In 1994 Peter Shor invented an algorithm, known as Shor’s algorithm (a tutorial is here), for factorizing integers on a quantum computer. Factorizing is a really hard problem and that’s why this approach is used to encrypt substantially all of the information we send over the internet (RSApublic key cryptography). For example, the problem of factoring a 500-digit integer takes 10^{12} CPU years on a conventional computer – longer than the age of the universe. A quantum computer with the same clock speed (a reasonable assumption), would take two seconds! [Hat tip to John Preskill for the stats] Factoring of integers is at least in a class of problems known to be NP, and more than likely NP-Hard, in its computational complexity.
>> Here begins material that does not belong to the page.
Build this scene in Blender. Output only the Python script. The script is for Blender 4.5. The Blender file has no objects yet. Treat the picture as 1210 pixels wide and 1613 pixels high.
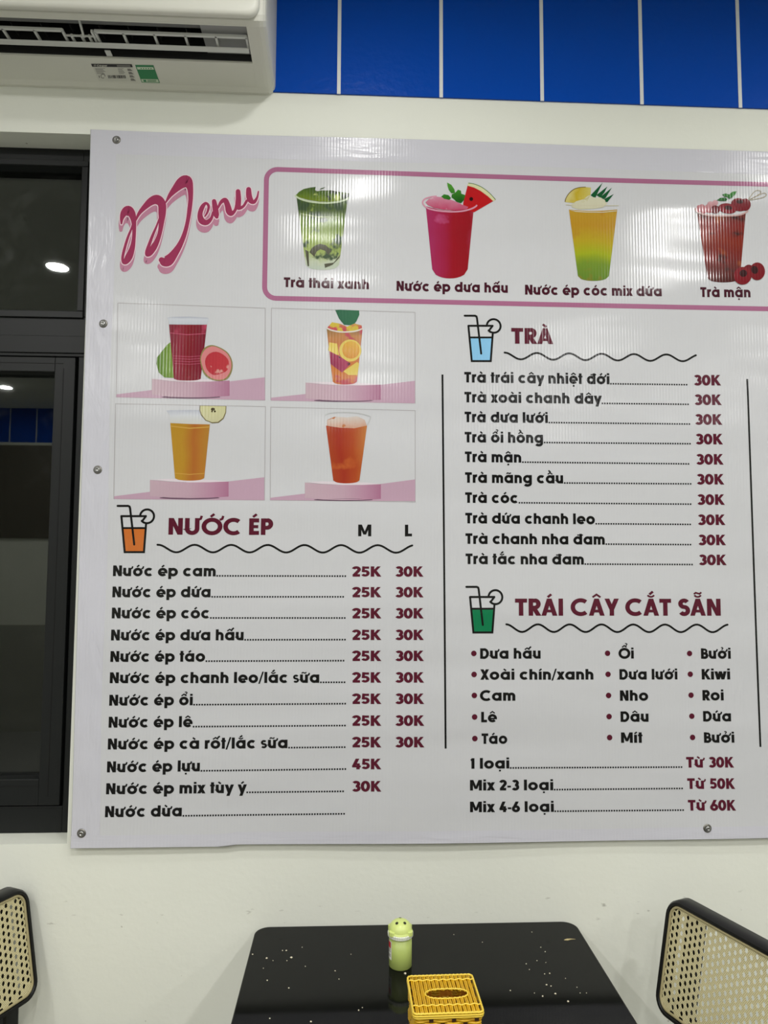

That means the calculation time on a conventional computer grows exponentially bigger, proportional to e^N , as the size of the integer, N, grows (actually, this is only a conjecture, not proven, see P=NP? for more). On a quantum computer, the calculation time only grows logarithmically, proportional to (log N)^3 . That is a HUGE difference! That means, for instance, that quantum computers will trivially break all current public key encryption schemes! All the traffic on the internet will be visible to anyone that has access to a quantum computer! And still, quantum algorithms and quantum computing are very much in their infancy. We have a long way to go before we understand and can harness the full potential of quantum computing power!


Figure 16: Quantum subroutine for order finding in Shor’s algorithm by Bender2k14 [CC BY-SA 4.0], via Wikimedia Commons. Based on Figure 1 in Circuit for Shor’s algorithm using 2n+3 qubits by Stephane Beauregard.

 

There are many ways to implement a quantum computer. It is possible to make qubits out of electron-spins, so, say the spin is pointing up, that would represent a value of “1”, and down, a value of “0”. Electrons can never have any spin but either up or down, i.e. they’re quantized, but, they can exist in a superposition of both. They can also be entangled together. Other implementations involve photons, nuclear spins, configurations of atoms (called topological qubits), ion traps, and more. While there are many different approaches, and still a lot to learn, all of today’s approaches do have something in common: they try to isolate the qubits in a very cold (near absolute zero), dark, noiseless, vibration free, static environment. Nothing is allowed to interact with the qubits, nor are new qubits allowed to be added or removed during the quantum computation. We have a fraction of a second to finish the program and measure the qubits before decoherence sets in and all quantum information in the qubits is lost to the environment. Researchers are constantly trying to find more stable qubits that will resist decoherence for longer periods. Indeed, there is no criterion that says a quantum computer must be digital at all – it could be an analog style quantum computer and do away with qubits altogether.

IBM has a 5-qubit quantum computer online right now that anyone can access. They have online tutorials that teach how to use it too. The best way for us to develop an intuition for quantum mechanics is to get our hands dirty and write some quantum programs, called “quantum scores” – like a musical score. It really is not hard to learn, just counter-intuitive at first. Soon, intuition for this kind of programming will develop and it will feel natural.

Another company, D-Wave, is working on an alternative approach to quantum computing called quantum annealing. A quantum annealer does not allow us to write quantum programs, instead it is specifically designed to find global solutions (a global minimum) to specific kinds of mathematical optimization problems (here is tutorial from D-Wave). This process takes advantage of yet another strange property of quantum mechanics called quantum tunneling. Quantum tunneling allows the computer to tunnel from one local minimum to another, in a superposition of many different paths at once, until a global minimum is found. While they do have a 1,000+qubit commercial quantum annealer available, some physicists remain skeptical of D-Wave’s results.